Por tudo isso, Mário Soares estimulou-o a abraçar a diplomacia, na certeza de que esta e Portugal sairiam enriquecidos com o contributo de Cutileiro, uma intuição que não poderia ter sido mais certeira, como, de resto, viria a demonstrar a sua longa e muito relevante carreira.

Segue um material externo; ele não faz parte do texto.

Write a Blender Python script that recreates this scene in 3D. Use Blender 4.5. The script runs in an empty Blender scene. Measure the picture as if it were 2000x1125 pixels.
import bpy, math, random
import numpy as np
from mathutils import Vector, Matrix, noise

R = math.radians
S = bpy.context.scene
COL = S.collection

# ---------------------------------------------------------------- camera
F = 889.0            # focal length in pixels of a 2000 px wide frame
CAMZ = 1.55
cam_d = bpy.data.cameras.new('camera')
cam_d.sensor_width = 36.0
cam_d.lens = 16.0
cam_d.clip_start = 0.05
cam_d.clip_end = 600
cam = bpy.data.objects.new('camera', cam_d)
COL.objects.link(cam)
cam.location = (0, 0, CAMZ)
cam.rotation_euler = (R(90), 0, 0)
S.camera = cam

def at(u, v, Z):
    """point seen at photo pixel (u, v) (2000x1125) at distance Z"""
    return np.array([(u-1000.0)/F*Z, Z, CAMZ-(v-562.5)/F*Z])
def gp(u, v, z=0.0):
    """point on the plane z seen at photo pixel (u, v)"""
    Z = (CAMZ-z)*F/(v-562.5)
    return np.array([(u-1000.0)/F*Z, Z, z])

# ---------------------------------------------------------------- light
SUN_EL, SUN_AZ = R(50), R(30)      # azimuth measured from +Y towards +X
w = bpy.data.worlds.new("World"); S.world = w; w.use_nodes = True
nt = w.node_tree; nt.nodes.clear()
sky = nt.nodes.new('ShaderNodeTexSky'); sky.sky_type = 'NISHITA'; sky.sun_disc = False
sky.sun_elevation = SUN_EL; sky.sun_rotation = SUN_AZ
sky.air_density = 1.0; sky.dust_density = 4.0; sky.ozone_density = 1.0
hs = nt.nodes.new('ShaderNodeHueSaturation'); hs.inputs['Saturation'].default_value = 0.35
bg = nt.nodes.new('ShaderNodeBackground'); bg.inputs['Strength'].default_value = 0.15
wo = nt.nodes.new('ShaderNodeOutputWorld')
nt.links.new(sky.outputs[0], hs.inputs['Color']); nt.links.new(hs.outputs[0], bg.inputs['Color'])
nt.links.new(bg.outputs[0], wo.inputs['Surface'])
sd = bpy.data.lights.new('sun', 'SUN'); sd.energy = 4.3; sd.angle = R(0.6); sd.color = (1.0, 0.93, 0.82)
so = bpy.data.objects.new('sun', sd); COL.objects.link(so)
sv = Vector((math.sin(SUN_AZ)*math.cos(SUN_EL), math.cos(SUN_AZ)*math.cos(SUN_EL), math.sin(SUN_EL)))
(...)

José Cutileiro foi um brilhantíssimo servidor da causa pública, tendo revelado altas qualidades de negociador em momentos importantes para a afirmação externa do país como, por exemplo, quando durante a presidência portuguesa da União Europeia, em 1992, creio, participou na organização da Conferência para a Paz para a Jugoslávia ou quando, mais tarde, liderou a União para a Europa Ocidental.
Pessoalmente devo ao José Cutileiro, então embaixador de Portugal junto do Conselho da Europa, nos finais da década de setenta, ter sido indicado para representar Portugal na Comissão Europeia Direitos Humanos daquela organização, cargo de que muito me orgulho e que exerci com especial gosto.
Apesar da proximidade que o tratamento por tu cria entre as pessoas – e era o nosso caso -, sempre tive pelo Zé Cutileiro um enorme respeito e admiração pela pessoa de excepção que sempre mostrou ser, de par com uma amizade certa e que a vida de cada um de nós manteve intacta. O seu desaparecimento deixa um vazio grande e a saudade antecipada das suas crónicas, das suas palavras, dos sinais da sua presença entre nós."